Daily Commentary - 09 November 2018

Merchant West Business Finance

Contact Merchant West Capital Markets on: (+2711) 305-9500 or treasury@merchantwest.co.za

USD / ZAR 14.2778 - EUR / ZAR 16.1934 - GBP / ZAR 18.5901 -

Economic Events:

08 November: US Initial Jobless Claims ; FED Interest rate decision

09 November: UK GDP Data - US PPI Data ; University of Michigan  Sentiment

Market Commentary:

Local Front - South Africa's rand edged lower on Friday, giving back gains from earlier this week, as investors took profits and awaited the next market catalyst. At 08h30 the rand was 0.32 percent weaker at 14.1800 per dollar after closing at 14.1350 overnight in New York. The rand rallied to 13.8700 on Wednesday following the U.S. midterm elections, breaking through the 14.00 long term resistance level for the first time in two months, lifted by a return of global risk appetite. Investors have since taken the rand rally as a chance to buy the dollar cheap with an eye on volatility likely to come from the on-going trade spat between Beijing and Washington.

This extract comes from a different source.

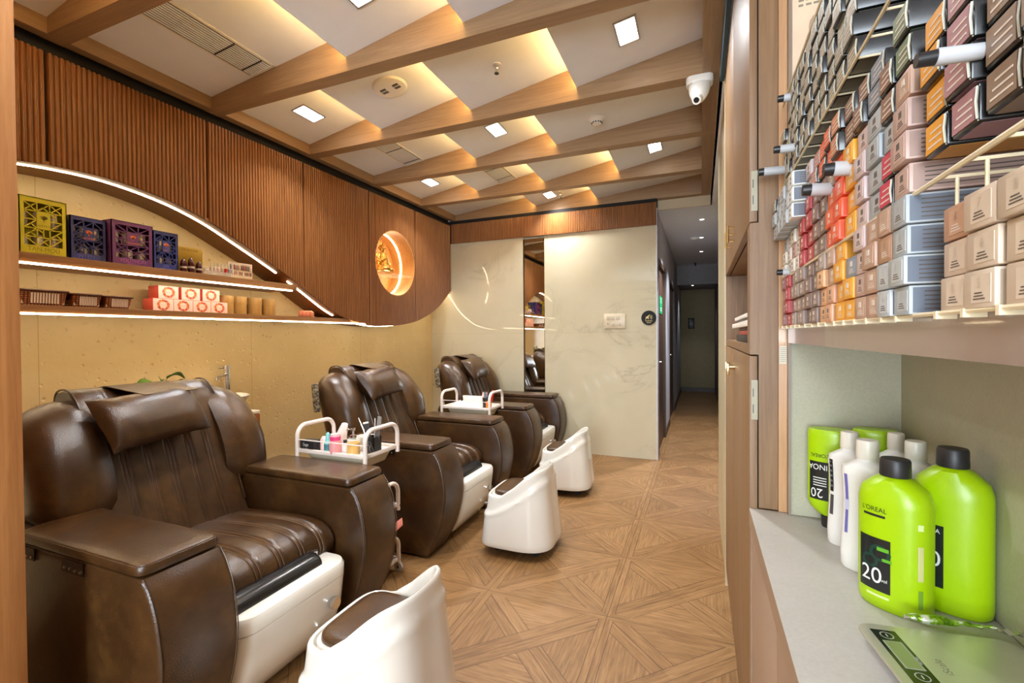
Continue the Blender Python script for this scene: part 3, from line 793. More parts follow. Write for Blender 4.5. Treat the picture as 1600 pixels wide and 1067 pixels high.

International Front -The dollar gained versus the euro and sterling on Friday as the U.S. Federal Reserve kept interest rates steady but reaffirmed its monetary tightening stance, setting the stage for a rate hike in December. In foreign exchange markets, investor focus is now shifting back to the divergence between the monetary policies of the United States and other major economies, such as Japan where interest rates are seen staying extremely low. The yen, as a result, remains near a five-week low against the dollar. The dollar index, a gauge of its performance against six major peers, traded at a fresh one-week high at 96.75. "The Fed looks set to raise rates in December. They have been largely unfazed by the equity market correction in October," said Ray Attrill, head of currency strategy at NAB. Attrill added that the dollar strength also follows a weak euro and a jittery sterling over the last few trading sessions.

The Fed has raised its key policy rate three times this year, and the market expects another rate hike in December on the back of a robust U.S. economy, rising inflation and solid jobs growth. According to the CME group's FedWatch tool, the likelihood of the Fed raising rates by another 25 basis points in December is 75 percent. Analysts are also expecting more rate hikes by the Fed next year. "We anticipate two more hikes in 2019: one in March and one in June," Kevin Logan, chief U.S. economist at HSBC, said in a note.

While the Fed is on track to raise interest rates, the BOJ is expected to keep its ultra-loose monetary policy due to low growth and inflation. The widening interest rate differential between U.S. and Japanese bonds has made the dollar a more attractive bet than the yen, which is often a funding currency for carry trades. Meanwhile, the euro traded at 1.1342 on Friday, losing 0.18 percent versus the greenback. The single currency fell 0.54 percent on Thursday as traders reacted to negative news out of Europe.The European Commission forecast on Thursday that the Italian economy would grow more slowly than Rome thinks in the next two years, leading to much bigger budget deficits than assumed by the new government.